(Some records)
_ _ _ _ _ _ _

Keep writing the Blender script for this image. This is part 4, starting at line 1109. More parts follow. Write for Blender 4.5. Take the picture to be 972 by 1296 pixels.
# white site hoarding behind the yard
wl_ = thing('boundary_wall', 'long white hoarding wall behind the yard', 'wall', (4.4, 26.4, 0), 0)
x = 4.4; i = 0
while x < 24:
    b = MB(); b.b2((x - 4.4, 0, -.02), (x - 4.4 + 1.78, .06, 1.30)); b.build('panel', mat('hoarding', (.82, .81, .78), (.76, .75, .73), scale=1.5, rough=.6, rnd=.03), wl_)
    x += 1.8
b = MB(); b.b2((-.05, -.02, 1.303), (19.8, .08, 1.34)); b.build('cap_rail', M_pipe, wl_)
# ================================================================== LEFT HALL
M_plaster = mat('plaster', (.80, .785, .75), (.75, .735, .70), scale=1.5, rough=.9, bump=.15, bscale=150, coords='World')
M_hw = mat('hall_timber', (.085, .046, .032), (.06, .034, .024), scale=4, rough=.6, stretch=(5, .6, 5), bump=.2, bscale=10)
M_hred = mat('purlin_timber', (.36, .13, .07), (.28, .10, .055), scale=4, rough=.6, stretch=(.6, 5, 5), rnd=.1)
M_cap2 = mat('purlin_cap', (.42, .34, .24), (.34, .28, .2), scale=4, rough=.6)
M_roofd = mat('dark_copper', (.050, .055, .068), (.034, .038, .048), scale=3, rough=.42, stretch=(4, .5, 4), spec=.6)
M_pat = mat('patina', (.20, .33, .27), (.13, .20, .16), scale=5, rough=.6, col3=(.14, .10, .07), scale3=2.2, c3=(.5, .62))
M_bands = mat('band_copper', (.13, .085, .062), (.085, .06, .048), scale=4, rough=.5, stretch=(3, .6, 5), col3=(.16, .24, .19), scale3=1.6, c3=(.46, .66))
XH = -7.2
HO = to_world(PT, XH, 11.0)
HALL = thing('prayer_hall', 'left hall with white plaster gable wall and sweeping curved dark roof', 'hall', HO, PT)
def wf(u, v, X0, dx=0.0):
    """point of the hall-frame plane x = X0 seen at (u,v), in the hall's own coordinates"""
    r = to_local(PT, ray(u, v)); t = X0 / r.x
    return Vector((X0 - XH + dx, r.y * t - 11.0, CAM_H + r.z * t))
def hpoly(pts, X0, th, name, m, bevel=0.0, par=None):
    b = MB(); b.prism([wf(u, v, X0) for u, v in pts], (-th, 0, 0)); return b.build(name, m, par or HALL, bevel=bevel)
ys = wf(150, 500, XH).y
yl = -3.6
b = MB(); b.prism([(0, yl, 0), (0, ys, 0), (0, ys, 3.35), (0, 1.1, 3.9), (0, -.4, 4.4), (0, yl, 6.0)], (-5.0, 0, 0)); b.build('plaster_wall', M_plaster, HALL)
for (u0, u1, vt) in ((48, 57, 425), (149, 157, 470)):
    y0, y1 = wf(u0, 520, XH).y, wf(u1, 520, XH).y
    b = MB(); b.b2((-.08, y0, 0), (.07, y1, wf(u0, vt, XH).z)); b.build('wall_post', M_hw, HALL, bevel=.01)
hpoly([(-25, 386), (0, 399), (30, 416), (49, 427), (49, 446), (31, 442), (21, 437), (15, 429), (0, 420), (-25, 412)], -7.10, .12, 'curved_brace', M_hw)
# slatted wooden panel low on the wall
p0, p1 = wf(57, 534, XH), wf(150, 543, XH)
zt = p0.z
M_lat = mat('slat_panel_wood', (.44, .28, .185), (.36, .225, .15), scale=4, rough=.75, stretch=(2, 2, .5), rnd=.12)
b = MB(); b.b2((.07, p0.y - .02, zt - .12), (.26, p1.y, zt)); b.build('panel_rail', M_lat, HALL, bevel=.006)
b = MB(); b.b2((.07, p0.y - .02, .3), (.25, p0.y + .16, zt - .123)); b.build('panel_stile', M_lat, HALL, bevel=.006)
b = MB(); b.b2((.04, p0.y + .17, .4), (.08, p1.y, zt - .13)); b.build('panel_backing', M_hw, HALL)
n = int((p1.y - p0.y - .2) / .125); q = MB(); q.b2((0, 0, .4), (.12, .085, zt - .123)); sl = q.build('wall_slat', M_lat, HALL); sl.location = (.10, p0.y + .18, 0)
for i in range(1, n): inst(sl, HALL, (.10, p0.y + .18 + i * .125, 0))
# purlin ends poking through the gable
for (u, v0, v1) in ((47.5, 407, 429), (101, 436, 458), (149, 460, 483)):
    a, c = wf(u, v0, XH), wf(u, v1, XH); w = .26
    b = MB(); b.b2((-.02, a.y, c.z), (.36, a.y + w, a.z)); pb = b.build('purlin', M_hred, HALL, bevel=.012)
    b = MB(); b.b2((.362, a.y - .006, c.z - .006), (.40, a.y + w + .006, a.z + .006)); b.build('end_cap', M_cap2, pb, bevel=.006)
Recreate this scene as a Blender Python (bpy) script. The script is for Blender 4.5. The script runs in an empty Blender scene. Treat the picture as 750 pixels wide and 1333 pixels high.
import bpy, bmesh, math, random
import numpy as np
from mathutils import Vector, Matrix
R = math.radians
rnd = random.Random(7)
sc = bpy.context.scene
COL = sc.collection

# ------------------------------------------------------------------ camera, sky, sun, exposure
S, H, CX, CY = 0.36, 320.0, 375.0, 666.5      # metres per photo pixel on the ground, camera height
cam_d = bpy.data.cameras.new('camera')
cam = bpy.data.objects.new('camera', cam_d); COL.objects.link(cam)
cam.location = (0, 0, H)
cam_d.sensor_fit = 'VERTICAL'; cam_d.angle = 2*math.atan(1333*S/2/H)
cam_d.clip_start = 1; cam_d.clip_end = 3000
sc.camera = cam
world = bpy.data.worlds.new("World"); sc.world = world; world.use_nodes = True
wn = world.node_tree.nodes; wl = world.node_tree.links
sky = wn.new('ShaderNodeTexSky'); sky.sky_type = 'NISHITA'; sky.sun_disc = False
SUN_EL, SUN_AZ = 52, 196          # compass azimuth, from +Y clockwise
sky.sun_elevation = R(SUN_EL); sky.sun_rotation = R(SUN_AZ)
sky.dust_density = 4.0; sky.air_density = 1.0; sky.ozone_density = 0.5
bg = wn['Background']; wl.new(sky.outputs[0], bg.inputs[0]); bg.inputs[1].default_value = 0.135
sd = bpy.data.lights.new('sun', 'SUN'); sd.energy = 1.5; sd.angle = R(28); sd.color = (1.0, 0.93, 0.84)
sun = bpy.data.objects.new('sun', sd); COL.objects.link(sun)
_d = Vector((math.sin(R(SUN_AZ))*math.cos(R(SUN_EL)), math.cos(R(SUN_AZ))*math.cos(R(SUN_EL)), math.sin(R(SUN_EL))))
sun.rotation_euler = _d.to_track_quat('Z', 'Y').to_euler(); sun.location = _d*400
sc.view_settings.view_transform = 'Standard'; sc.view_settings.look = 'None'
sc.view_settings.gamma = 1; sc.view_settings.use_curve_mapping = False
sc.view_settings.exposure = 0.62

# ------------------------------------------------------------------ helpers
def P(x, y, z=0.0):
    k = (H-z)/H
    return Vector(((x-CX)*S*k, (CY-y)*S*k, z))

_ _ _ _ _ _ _

**WHAT NEEDS TO BE DONE:**
Extract all lines as given.

**SOLUTION TO THIS TASK:**
Keep writing the Blender script for this image. This is part 4, starting at line 1109. More parts follow. Write for Blender 4.5. Take the picture to be 972 by 1296 pixels.
# white site hoarding behind the yard
wl_ = thing('boundary_wall', 'long white hoarding wall behind the yard', 'wall', (4.4, 26.4, 0), 0)
x = 4.4; i = 0
while x < 24:
    b = MB(); b.b2((x - 4.4, 0, -.02), (x - 4.4 + 1.78, .06, 1.30)); b.build('panel', mat('hoarding', (.82, .81, .78), (.76, .75, .73), scale=1.5, rough=.6, rnd=.03), wl_)
    x += 1.8
b = MB(); b.b2((-.05, -.02, 1.303), (19.8, .08, 1.34)); b.build('cap_rail', M_pipe, wl_)
# ================================================================== LEFT HALL
M_plaster = mat('plaster', (.80, .785, .75), (.75, .735, .70), scale=1.5, rough=.9, bump=.15, bscale=150, coords='World')
M_hw = mat('hall_timber', (.085, .046, .032), (.06, .034, .024), scale=4, rough=.6, stretch=(5, .6, 5), bump=.2, bscale=10)
M_hred = mat('purlin_timber', (.36, .13, .07), (.28, .10, .055), scale=4, rough=.6, stretch=(.6, 5, 5), rnd=.1)
M_cap2 = mat('purlin_cap', (.42, .34, .24), (.34, .28, .2), scale=4, rough=.6)
M_roofd = mat('dark_copper', (.050, .055, .068), (.034, .038, .048), scale=3, rough=.42, stretch=(4, .5, 4), spec=.6)
M_pat = mat('patina', (.20, .33, .27), (.13, .20, .16), scale=5, rough=.6, col3=(.14, .10, .07), scale3=2.2, c3=(.5, .62))
M_bands = mat('band_copper', (.13, .085, .062), (.085, .06, .048), scale=4, rough=.5, stretch=(3, .6, 5), col3=(.16, .24, .19), scale3=1.6, c3=(.46, .66))
XH = -7.2
HO = to_world(PT, XH, 11.0)
HALL = thing('prayer_hall', 'left hall with white plaster gable wall and sweeping curved dark roof', 'hall', HO, PT)
def wf(u, v, X0, dx=0.0):
    """point of the hall-frame plane x = X0 seen at (u,v), in the hall's own coordinates"""
    r = to_local(PT, ray(u, v)); t = X0 / r.x
    return Vector((X0 - XH + dx, r.y * t - 11.0, CAM_H + r.z * t))
def hpoly(pts, X0, th, name, m, bevel=0.0, par=None):
    b = MB(); b.prism([wf(u, v, X0) for u, v in pts], (-th, 0, 0)); return b.build(name, m, par or HALL, bevel=bevel)
ys = wf(150, 500, XH).y
yl = -3.6
b = MB(); b.prism([(0, yl, 0), (0, ys, 0), (0, ys, 3.35), (0, 1.1, 3.9), (0, -.4, 4.4), (0, yl, 6.0)], (-5.0, 0, 0)); b.build('plaster_wall', M_plaster, HALL)
for (u0, u1, vt) in ((48, 57, 425), (149, 157, 470)):
    y0, y1 = wf(u0, 520, XH).y, wf(u1, 520, XH).y
    b = MB(); b.b2((-.08, y0, 0), (.07, y1, wf(u0, vt, XH).z)); b.build('wall_post', M_hw, HALL, bevel=.01)
hpoly([(-25, 386), (0, 399), (30, 416), (49, 427), (49, 446), (31, 442), (21, 437), (15, 429), (0, 420), (-25, 412)], -7.10, .12, 'curved_brace', M_hw)
# slatted wooden panel low on the wall
p0, p1 = wf(57, 534, XH), wf(150, 543, XH)
zt = p0.z
M_lat = mat('slat_panel_wood', (.44, .28, .185), (.36, .225, .15), scale=4, rough=.75, stretch=(2, 2, .5), rnd=.12)
b = MB(); b.b2((.07, p0.y - .02, zt - .12), (.26, p1.y, zt)); b.build('panel_rail', M_lat, HALL, bevel=.006)
b = MB(); b.b2((.07, p0.y - .02, .3), (.25, p0.y + .16, zt - .123)); b.build('panel_stile', M_lat, HALL, bevel=.006)
b = MB(); b.b2((.04, p0.y + .17, .4), (.08, p1.y, zt - .13)); b.build('panel_backing', M_hw, HALL)
n = int((p1.y - p0.y - .2) / .125); q = MB(); q.b2((0, 0, .4), (.12, .085, zt - .123)); sl = q.build('wall_slat', M_lat, HALL); sl.location = (.10, p0.y + .18, 0)
for i in range(1, n): inst(sl, HALL, (.10, p0.y + .18 + i * .125, 0))
# purlin ends poking through the gable
for (u, v0, v1) in ((47.5, 407, 429), (101, 436, 458), (149, 460, 483)):
    a, c = wf(u, v0, XH), wf(u, v1, XH); w = .26
    b = MB(); b.b2((-.02, a.y, c.z), (.36, a.y + w, a.z)); pb = b.build('purlin', M_hred, HALL, bevel=.012)
    b = MB(); b.b2((.362, a.y - .006, c.z - .006), (.40, a.y + w + .006, a.z + .006)); b.build('end_cap', M_cap2, pb, bevel=.006)
Recreate this scene as a Blender Python (bpy) script. The script is for Blender 4.5. The script runs in an empty Blender scene. Treat the picture as 750 pixels wide and 1333 pixels high.
import bpy, bmesh, math, random
import numpy as np
from mathutils import Vector, Matrix
R = math.radians
rnd = random.Random(7)
sc = bpy.context.scene
COL = sc.collection

# ------------------------------------------------------------------ camera, sky, sun, exposure
S, H, CX, CY = 0.36, 320.0, 375.0, 666.5      # metres per photo pixel on the ground, camera height
cam_d = bpy.data.cameras.new('camera')
cam = bpy.data.objects.new('camera', cam_d); COL.objects.link(cam)
cam.location = (0, 0, H)
cam_d.sensor_fit = 'VERTICAL'; cam_d.angle = 2*math.atan(1333*S/2/H)
cam_d.clip_start = 1; cam_d.clip_end = 3000
sc.camera = cam
world = bpy.data.worlds.new("World"); sc.world = world; world.use_nodes = True
wn = world.node_tree.nodes; wl = world.node_tree.links
sky = wn.new('ShaderNodeTexSky'); sky.sky_type = 'NISHITA'; sky.sun_disc = False
SUN_EL, SUN_AZ = 52, 196          # compass azimuth, from +Y clockwise
sky.sun_elevation = R(SUN_EL); sky.sun_rotation = R(SUN_AZ)
sky.dust_density = 4.0; sky.air_density = 1.0; sky.ozone_density = 0.5
bg = wn['Background']; wl.new(sky.outputs[0], bg.inputs[0]); bg.inputs[1].default_value = 0.135
sd = bpy.data.lights.new('sun', 'SUN'); sd.energy = 1.5; sd.angle = R(28); sd.color = (1.0, 0.93, 0.84)
sun = bpy.data.objects.new('sun', sd); COL.objects.link(sun)
_d = Vector((math.sin(R(SUN_AZ))*math.cos(R(SUN_EL)), math.cos(R(SUN_AZ))*math.cos(R(SUN_EL)), math.sin(R(SUN_EL))))
sun.rotation_euler = _d.to_track_quat('Z', 'Y').to_euler(); sun.location = _d*400
sc.view_settings.view_transform = 'Standard'; sc.view_settings.look = 'None'
sc.view_settings.gamma = 1; sc.view_settings.use_curve_mapping = False
sc.view_settings.exposure = 0.62

# ------------------------------------------------------------------ helpers
def P(x, y, z=0.0):
    k = (H-z)/H
    return Vector(((x-CX)*S*k, (CY-y)*S*k, z))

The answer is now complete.